Hope is active and strong. ’Hope is not deceptive, because the love of God has been poured into our hearts by the Holy Spirit which has been given us ‘(Rom.5.5)We could adapt John’s words in 1J4.10 this is the hope I mean: not our hope in God ,but God’s hope for us’

Fr Vivian Boland O.P. wrote: “This is what it means to enter into the theological virtue of hope, to live in God’s infinite ‘space ‘and eternal ‘time’ ,the best possible ’here and  now’ which is already ours if we are prepared to embrace the cross so as enjoy its fruits.”

To pray is not to step outside history and withdraw to our private corner of happiness.

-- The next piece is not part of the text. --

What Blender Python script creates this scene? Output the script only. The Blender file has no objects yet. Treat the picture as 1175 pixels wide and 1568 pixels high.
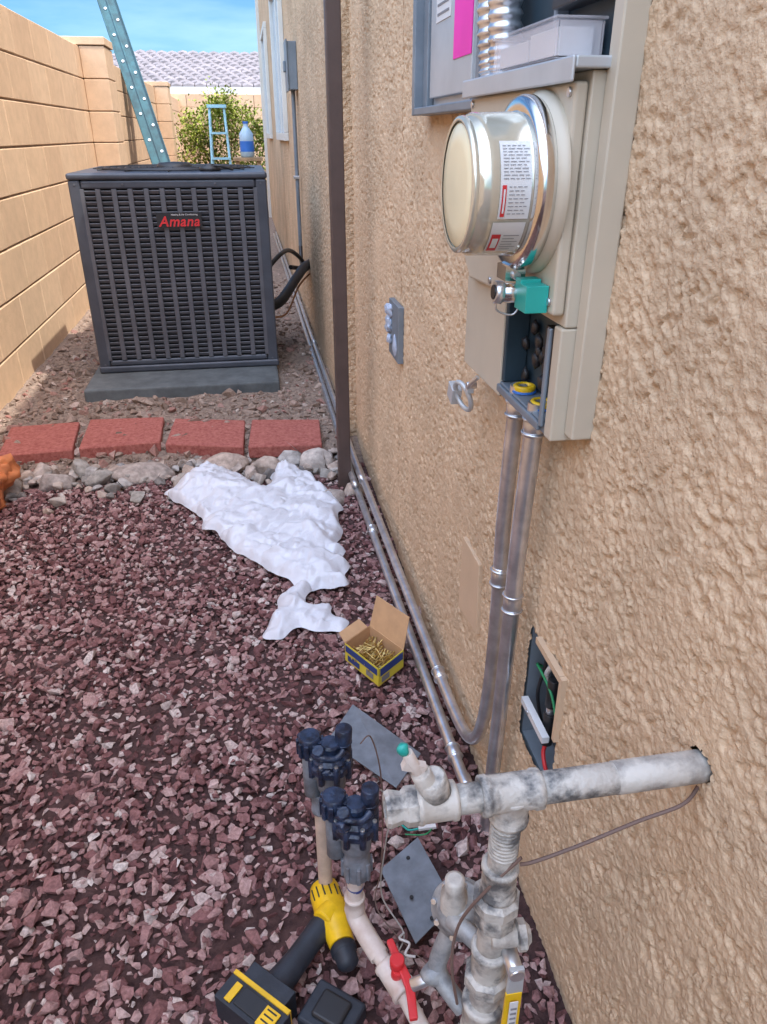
import bpy, bmesh, math, random
import numpy as np
from mathutils import Vector, Matrix, noise as mn
from mathutils.geometry import delaunay_2d_cdt
random.seed(7); rng=np.random.default_rng(7)
C=bpy.context.scene.collection
# ---------------------------------------------------------------- materials
def mat(name,col,rough=.6,metal=0.,var=.15,vscale=8.,bump=0.,bscale=60.,col2=None,island=False,trans=0.,spec=.5,detail=4,alpha=None,ramp=None,p0=.36,p1=.64):
    m=bpy.data.materials.new(name); m.use_nodes=True
    nt=m.node_tree; b=nt.nodes["Principled BSDF"]; L=nt.links
    tc=nt.nodes.new("ShaderNodeTexCoord")
    nz=nt.nodes.new("ShaderNodeTexNoise"); nz.inputs["Scale"].default_value=vscale; nz.inputs["Detail"].default_value=detail; nz.inputs["Roughness"].default_value=.6
    L.new(tc.outputs["Object"],nz.inputs["Vector"])
    rp=nt.nodes.new("ShaderNodeValToRGB")
    if col2 is None:
        c1=[max(0,c*(1-var)) for c in col]; c2=[min(1,c*(1+var)) for c in col]
    else: c1,c2=col,col2
    rp.color_ramp.elements[0].position=p0; rp.color_ramp.elements[1].position=p1
    rp.color_ramp.elements[0].color=(*c1,1); rp.color_ramp.elements[1].color=(*c2,1)
    L.new(nz.outputs["Fac"],rp.inputs["Fac"])
    out=rp.outputs["Color"]
    if island:
        g=nt.nodes.new("ShaderNodeNewGeometry")
        r2=nt.nodes.new("ShaderNodeValToRGB")
        els=ramp; e=r2.color_ramp.elements
        while len(e)<len(els): e.new(.5)
        for i,(p,c) in enumerate(els): e[i].position=p; e[i].color=(*c,1)
        L.new(g.outputs["Random Per Island"],r2.inputs["Fac"])
        mx=nt.nodes.new("ShaderNodeMix"); mx.data_type='RGBA'; mx.blend_type='MULTIPLY'; mx.inputs[0].default_value=1
        L.new(r2.outputs["Color"],mx.inputs[6]); L.new(out,mx.inputs[7]); out=mx.outputs[2]
    L.new(out,b.inputs["Base Color"])
    b.inputs["Roughness"].default_value=rough; b.inputs["Metallic"].default_value=metal
    b.inputs["Specular IOR Level"].default_value=spec
    if trans: b.inputs["Transmission Weight"].default_value=trans
    if alpha is not None: b.inputs["Alpha"].default_value=alpha
    if bump:
        n2=nt.nodes.new("ShaderNodeTexNoise"); n2.inputs["Scale"].default_value=bscale; n2.inputs["Detail"].default_value=6
        L.new(tc.outputs["Object"],n2.inputs["Vector"])
        bp=nt.nodes.new("ShaderNodeBump"); bp.inputs["Strength"].default_value=1; bp.inputs["Distance"].default_value=bump
        L.new(n2.outputs["Fac"],bp.inputs["Height"]); L.new(bp.outputs[0],b.inputs["Normal"])
    return m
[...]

“The relationship with Jesus, however, is a relationship with the one who gave himself as a ransom for all (cf. 1Tim2:6). Being in communion with Jesus Christ draws us into his ’being for all’ ,it makes it our own way of being .He commits us to live for others, but only through communion with him does it become possible truly to be there for others, for the whole. To live for him means allowing oneself to be drawn into his being for others” (Spe Salvi28).

St. Dominic prays for us that we become capable of this great hope, and thus we become ministers of hope for others and that we keep the world open to God.